The commissioners also erased a provision in the project's final environmental impact statement that would have required Gustavus Electric Co. to establish a $50,000 interest-bearing escrow account to clean up and pay for "unforeseen impacts on fish, wildlife and water quality."

Some additional actions are needed before the project can go forward, and the most critical is the proposed state-federal land exchange that was enabled by the so-called Boundary Act of 1998.

According to the act, negotiated by Sen. Ted Stevens, R-Alaska, Glacier Bay National Park must trade its acreage along Falls Creek, also known as the Kahtaheena River, to the state of Alaska. The potential loss to the park is 1,050 acres.

In turn, Alaska would trade to the National Park Service either state lands at Long Lake, near Wrangell St. Elias National Park and Preserve, or state lands adjacent the Chilkoot Trail near Skagway.

"We're willing to accept either," said Tomie Patrick Lee, Glacier Bay park superintendent, during a Tuesday interview in Juneau. "We've already indicated we will approve it. We're just waiting for the state to decide which lands they want to exchange," she said.

One Gustavus resident and former Glacier Bay park employee, Kim Heacox, said he felt torn by FERC's decision.
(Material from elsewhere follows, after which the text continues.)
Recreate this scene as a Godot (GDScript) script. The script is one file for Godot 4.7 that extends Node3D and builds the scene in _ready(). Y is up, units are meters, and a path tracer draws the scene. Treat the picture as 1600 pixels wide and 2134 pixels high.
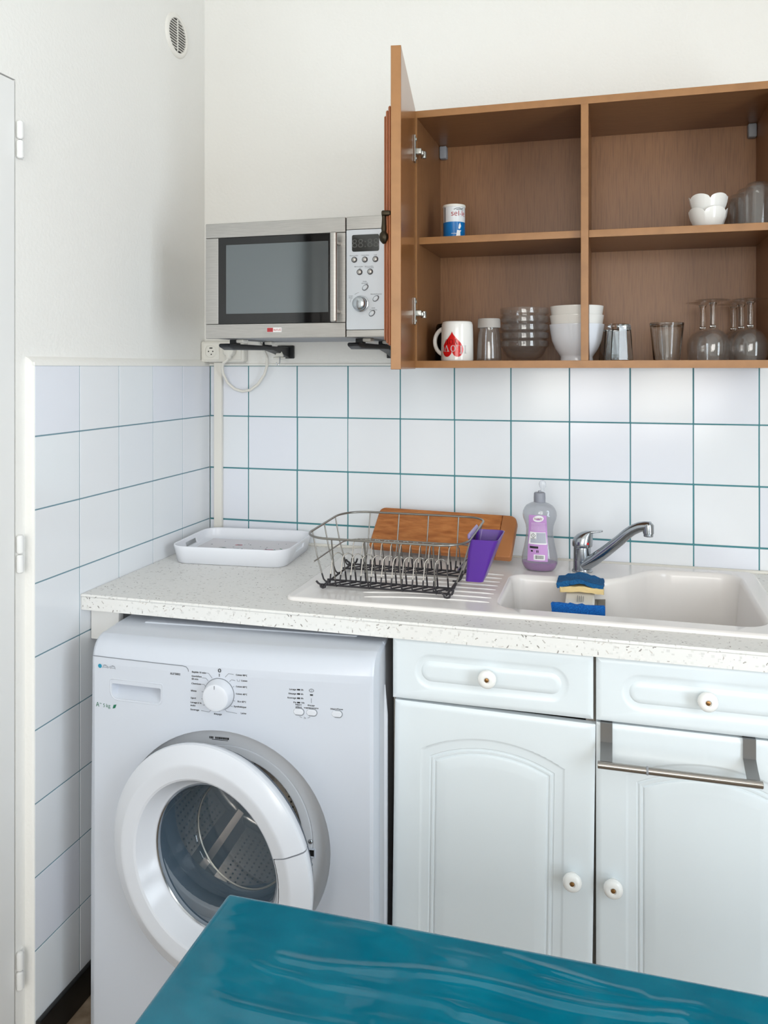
extends Node3D
# Corner kitchen: tiled corner, worktop with sink, washing machine, open wall cabinet, microwave on brackets.
# World: x to the right along the back wall, y up, z out of the back wall towards the camera. Metres.

# ---------------------------------------------------------------- mesh building
class MB:
	var v := PackedVector3Array()
	var t := PackedInt32Array()
	var uv := PackedVector2Array()

	func p(a: Vector3) -> int:
		v.append(a)
		return v.size() - 1

	func tri(a: int, b: int, c: int) -> void:
		t.append(a)
		t.append(b)
		t.append(c)

	func quad(a: int, b: int, c: int, d: int) -> void:
		tri(a, b, c)
		tri(a, c, d)

	func fix(from: int, hint := Vector3.ZERO) -> void:
		var s := 0.0
		var o: Vector3 = v[t[from]] if t.size() > from else Vector3.ZERO
		for i in range(from, t.size(), 3):
			var a := v[t[i]] - o
			var b := v[t[i + 1]] - o
			var c := v[t[i + 2]] - o
			if hint == Vector3.ZERO:
				s += a.dot(b.cross(c))
			else:
				s += (b - a).cross(c - a).dot(hint)
		if s < 0.0:
			for i in range(from, t.size(), 3):
				var k := t[i + 1]
				t[i + 1] = t[i + 2]
				t[i + 2] = k

	func box(c: Vector3, size: Vector3, bev := 0.0, basis := Basis()) -> MB:
		var f := t.size()
		var h := size * 0.5
		bev = minf(bev, minf(h.x, minf(h.y, h.z)) * 0.95)
		if bev <= 0.0:
			var k := []
			for i in 8:
				k.append(p(c + basis * Vector3(h.x * (1 if i & 1 else -1), h.y * (1 if i & 2 else -1), h.z * (1 if i & 4 else -1))))
			for q in [[0, 1, 3, 2], [4, 6, 7, 5], [0, 4, 5, 1], [2, 3, 7, 6], [0, 2, 6, 4], [1, 5, 7, 3]]:
				quad(k[q[0]], k[q[1]], k[q[2]], k[q[3]])
			fix(f)
			return self
		var id := {}
		for i in 8:
			var s := Vector3(1 if i & 1 else -1, 1 if i & 2 else -1, 1 if i & 4 else -1)
			for ax in 3:
				var q := s * (h - Vector3.ONE * bev)
				q[ax] = s[ax] * h[ax]
				id[Vector2i(i, ax)] = p(c + basis * q)
		for ax in 3:
			var b1 := (ax + 1) % 3
			var b2 := (ax + 2) % 3
			for s in [0, 1]:
				var r := []
				for cc in [[0, 0], [1, 0], [1, 1], [0, 1]]:
					r.append(id[Vector2i((s << ax) | (cc[0] << b1) | (cc[1] << b2), ax)])
				if s == 1:
					quad(r[0], r[1], r[2], r[3])
				else:
					quad(r[3], r[2], r[1], r[0])
			# edges running along ax
			for e in [[0, 0], [1, 0], [0, 1], [1, 1]]:
				var i0: int = (e[0] << b1) | (e[1] << b2)
				var i1: int = i0 | (1 << ax)
				var q := [id[Vector2i(i0, b1)], id[Vector2i(i1, b1)], id[Vector2i(i1, b2)], id[Vector2i(i0, b2)]]
				if e[0] == e[1]:
					quad(q[3], q[2], q[1], q[0])
				else:
					quad(q[0], q[1], q[2], q[3])
		for i in 8:
			var n := (i & 1) + ((i >> 1) & 1) + ((i >> 2) & 1)
			var a: int = id[Vector2i(i, 0)]
			var b: int = id[Vector2i(i, 1)]
			var d: int = id[Vector2i(i, 2)]
			if n % 2 == 1:
				tri(a, b, d)
			else:
				tri(a, d, b)
		fix(f)
		return self

	func ab(a: Vector3, b: Vector3, bev := 0.0) -> MB:   # box from corner to corner
		return box((a + b) * 0.5, (b - a).abs(), bev)

	# rings of equal size joined one after the other; cap: 0 open, 1 fan to the centroid
	func loft(rings: Array, cap0 := true, cap1 := true, closed := true, hint := Vector3.ZERO) -> MB:
		var f := t.size()
		var n: int = rings[0].size()
		var ids := []
		for r in rings:
			var row := PackedInt32Array()
			for q in r:
				row.append(p(q))
			ids.append(row)
		for i in rings.size() - 1:
			for j in (n if closed else n - 1):
				var k := (j + 1) % n
				quad(ids[i][j], ids[i][k], ids[i + 1][k], ids[i + 1][j])
		for e in [0, 1]:
			if (e == 0 and cap0) or (e == 1 and cap1):
				var r = rings[0] if e == 0 else rings[-1]
				var row = ids[0] if e == 0 else ids[-1]
				var c := Vector3.ZERO
				for q in r:
					c += q
				var ci := p(c / n)
				for j in n:
					var k := (j + 1) % n
					if e == 0:
						tri(ci, row[k], row[j])
					else:
						tri(ci, row[j], row[k])
		fix(f, hint)
		return self

	# profile of (radius, height) turned about local y
	func lathe(prof: Array, segs := 32, xf := Transform3D(), from_deg := 0.0, to_deg := 360.0, hint := Vector3.ZERO) -> MB:
		var f := t.size()
		var full := absf(to_deg - from_deg) > 359.9
		var cols := segs if full else segs + 1
		var ids := []
		for q in prof:
			var row := PackedInt32Array()
			if q.x < 1e-6:
				row.append(p(xf * Vector3(0, q.y, 0)))
			else:
				for j in cols:
					var a := deg_to_rad(from_deg + (to_deg - from_deg) * j / segs)
					row.append(p(xf * Vector3(q.x * cos(a), q.y, q.x * sin(a))))
			ids.append(row)
		for i in prof.size() - 1:
			var a: PackedInt32Array = ids[i]
			var b: PackedInt32Array = ids[i + 1]
			for j in (segs if full else cols - 1):
				var k := (j + 1) % cols
				if a.size() == 1 and b.size() == 1:
					continue
				elif a.size() == 1:
					tri(a[0], b[k], b[j])
				elif b.size() == 1:
					tri(a[j], a[k], b[0])
				else:
					quad(a[j], a[k], b[k], b[j])
		if not full:   # close the two cut ends
			for e in [0, cols - 1]:
				var poly := PackedVector2Array()
				for q in prof:
					poly.append(q)
				var tr := Geometry2D.triangulate_polygon(poly)
				var m := []
				for i in prof.size():
					m.append(ids[i][e] if ids[i].size() > 1 else ids[i][0])
				for i in range(0, tr.size(), 3):
					if e == 0:
						tri(m[tr[i]], m[tr[i + 1]], m[tr[i + 2]])
					else:
						tri(m[tr[i]], m[tr[i + 2]], m[tr[i + 1]])
		fix(f, hint)
		return self

	func cyl(c: Vector3, r: float, h: float, segs := 20, bev := 0.0, basis := Basis()) -> MB:
		var b := minf(bev, minf(r, h * 0.5) * 0.9)
		var pr := [Vector2(0, -h / 2), Vector2(r - b, -h / 2), Vector2(r, -h / 2 + b), Vector2(r, h / 2 - b), Vector2(r - b, h / 2), Vector2(0, h / 2)]
		if b <= 0.0:
			pr = [Vector2(0, -h / 2), Vector2(r, -h / 2), Vector2(r, h / 2), Vector2(0, h / 2)]
		return lathe(pr, segs, Transform3D(basis, c))

	func tube(path: Array, rad, segs := 8, closed := false) -> MB:
		var rings := []
		var n := path.size()
		var up := Vector3.UP
		for i in n:
			var a: Vector3 = path[(i - 1 + n) % n] if closed or i > 0 else path[i]
			var b: Vector3 = path[(i + 1) % n] if closed or i < n - 1 else path[i]
			var d := (b - a).normalized()
			if i == 0:
				up = Vector3.UP if absf(d.y) < 0.9 else Vector3.RIGHT
			up = (up - d * up.dot(d)).normalized()
			var s := d.cross(up)
			var r: float = rad[i] if rad is Array else rad
			var ring := PackedVector3Array()
			for j in segs:
				var g := TAU * j / segs
				ring.append(path[i] + (up * cos(g) + s * sin(g)) * r)
			rings.append(ring)
		if closed:
			rings.append(rings[0])
		return loft(rings, not closed, not closed)

	# flat polygon (counter-clockwise, local xy) pushed from z0 to z1
	func prism(poly: PackedVector2Array, z0: float, z1: float, xf := Transform3D(), bev := 0.0) -> MB:
		var f := t.size()
		var tr := Geometry2D.triangulate_polygon(poly)
		var n := poly.size()
		var lv := [[z0, 0.0], [z1, 0.0]]
		if bev > 0.0:
			lv = [[z0, 0.0], [z1 - bev, 0.0], [z1, bev]]
		var ids := []
		for l in lv:
			var row := PackedInt32Array()
			var q := MB.inset(poly, l[1]) if l[1] > 0.0 else poly
			for a in q:
				row.append(p(xf * Vector3(a.x, a.y, l[0])))
			ids.append(row)
		for i in ids.size() - 1:
			for j in n:
				var k := (j + 1) % n
				quad(ids[i][j], ids[i][k], ids[i + 1][k], ids[i + 1][j])
		for i in range(0, tr.size(), 3):
			tri(ids[0][tr[i]], ids[0][tr[i + 2]], ids[0][tr[i + 1]])
			tri(ids[-1][tr[i]], ids[-1][tr[i + 1]], ids[-1][tr[i + 2]])
		fix(f)
		return self

	static func area2(poly: PackedVector2Array) -> float:
		var s := 0.0
		for i in poly.size():
			s += poly[i].cross(poly[(i + 1) % poly.size()])
		return s

	static func inset(poly: PackedVector2Array, d: float) -> PackedVector2Array:   # same number of points, moved inwards
		var out := PackedVector2Array()
		var n := poly.size()
		var sg := 1.0 if area2(poly) > 0.0 else -1.0
		for i in n:
			var a := (poly[i] - poly[(i - 1 + n) % n]).normalized()
			var b := (poly[(i + 1) % n] - poly[i]).normalized()
			var na := Vector2(-a.y, a.x) * sg
			var nb := Vector2(-b.y, b.x) * sg
			var m := (na + nb)
			if m.length() < 1e-6:
				m = na
			m = m.normalized()
			out.append(poly[i] + m * (d / maxf(0.35, m.dot(na))))
		return out

	# a sheet with outline minus holes, cut in strips along x, bent by fn(Vector2) -> Vector3
	func plate(outline: PackedVector2Array, holes: Array, step: float, fn: Callable, hint: Vector3) -> MB:
		var f := t.size()
		var x0 := INF
		var x1 := -INF
		var y0 := INF
		var y1 := -INF
		for q in outline:
			x0 = minf(x0, q.x)
			x1 = maxf(x1, q.x)
			y0 = minf(y0, q.y)
			y1 = maxf(y1, q.y)
		var n := int(ceil((x1 - x0) / step))
		for i in n:
			var a := x0 + (x1 - x0) * i / n
			var b := x0 + (x1 - x0) * (i + 1) / n
			var strip := PackedVector2Array([Vector2(a, y0 - 1), Vector2(b, y0 - 1), Vector2(b, y1 + 1), Vector2(a, y1 + 1)])
			var pieces: Array = Geometry2D.intersect_polygons(strip, outline)
			for h in holes:
				var nx := []
				for q in pieces:
					nx.append_array(Geometry2D.clip_polygons(q, h))
				pieces = nx
			for q in pieces:
				var tr := Geometry2D.triangulate_polygon(q)
				var base := v.size()
				for w in q:
					p(fn.call(w))
				for k in range(0, tr.size(), 3):
					var s: float = (q[tr[k + 1]] - q[tr[k]]).cross(q[tr[k + 2]] - q[tr[k]])
					if s > 0:
						tri(base + tr[k], base + tr[k + 1], base + tr[k + 2])
					else:
						tri(base + tr[k], base + tr[k + 2], base + tr[k + 1])
		fix(f, hint)
		return self

	# grid sheet over u, v in 0..1
	func sheet(nu: int, nv: int, fn: Callable, hint: Vector3, with_uv := false) -> MB:
		var f := t.size()
		var base := v.size()
		for j in nv + 1:
			for i in nu + 1:
				p(fn.call(float(i) / nu, float(j) / nv))
				if with_uv:
					uv.append(Vector2(float(i) / nu, 1.0 - float(j) / nv))
		for j in nv:
			for i in nu:
				var a := base + j * (nu + 1) + i
				quad(a, a + 1, a + nu + 2, a + nu + 1)
		fix(f, hint)
		return self

	func add(o: MB, xf := Transform3D()) -> MB:
		var base := v.size()
		for q in o.v:
			v.append(xf * q)
		for i in o.t:
			t.append(base + i)
		return self

	func move(xf: Transform3D) -> MB:
		for i in v.size():
			v[i] = xf * v[i]
		return self

	func mesh(crease := 50.0) -> ArrayMesh:
		var nf := t.size() / 3
		var wid := PackedInt32Array()
		wid.resize(v.size())
		var seen := {}
		for i in v.size():
			var k := Vector3i((v[i] * 50000.0).round())
			if not seen.has(k):
				seen[k] = seen.size()
			wid[i] = seen[k]
		var fn := PackedVector3Array()
		fn.resize(nf)
		var fu := PackedVector3Array()
		fu.resize(nf)
		var adj := []
		adj.resize(seen.size())
		for i in adj.size():
			adj[i] = []
		for i in nf:
			var n := (v[t[i * 3 + 1]] - v[t[i * 3]]).cross(v[t[i * 3 + 2]] - v[t[i * 3]])
			fn[i] = n
			fu[i] = n.normalized()
			for k in 3:
				adj[wid[t[i * 3 + k]]].append(i)
		var cmin := cos(deg_to_rad(crease))
		var pv := PackedVector3Array()
		var pn := PackedVector3Array()
		var pu := PackedVector2Array()
		var with_uv := uv.size() == v.size()
		for i in nf:
			if fn[i].length_squared() < 1e-22:
				continue
			for k in [0, 2, 1]:
				var vi := t[i * 3 + k]
				var n := Vector3.ZERO
				for g in adj[wid[vi]]:
					if fu[g].dot(fu[i]) >= cmin:
						n += fn[g]
				pv.append(v[vi])
				pn.append(n.normalized() if n.length_squared() > 0.0 else fu[i])
				if with_uv:
					pu.append(uv[vi])
		var arr := []
		arr.resize(Mesh.ARRAY_MAX)
		arr[Mesh.ARRAY_VERTEX] = pv
		arr[Mesh.ARRAY_NORMAL] = pn
		if with_uv:
			arr[Mesh.ARRAY_TEX_UV] = pu
		var m := ArrayMesh.new()
		m.add_surface_from_arrays(Mesh.PRIMITIVE_TRIANGLES, arr)
		return m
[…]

Initially opposed to the Falls Creek project, Heacox said he can see both sides. One the one hand, Gustavus and other communities should eliminate their reliance on fossil fuels, he said. But the project won't eliminate the electric company's dependence on diesel.

"It would defray most, but not all of it," Heacox said, adding that his main concern is taking land out of wilderness.

Tom Mills of Hoonah, joint owner of a Native allotment and cabin less than 60 feet from Falls Creek, said that the project violates his civil rights. He noted that the federal government kicked the Huna Tlingit out of Glacier Bay when it formed the national park.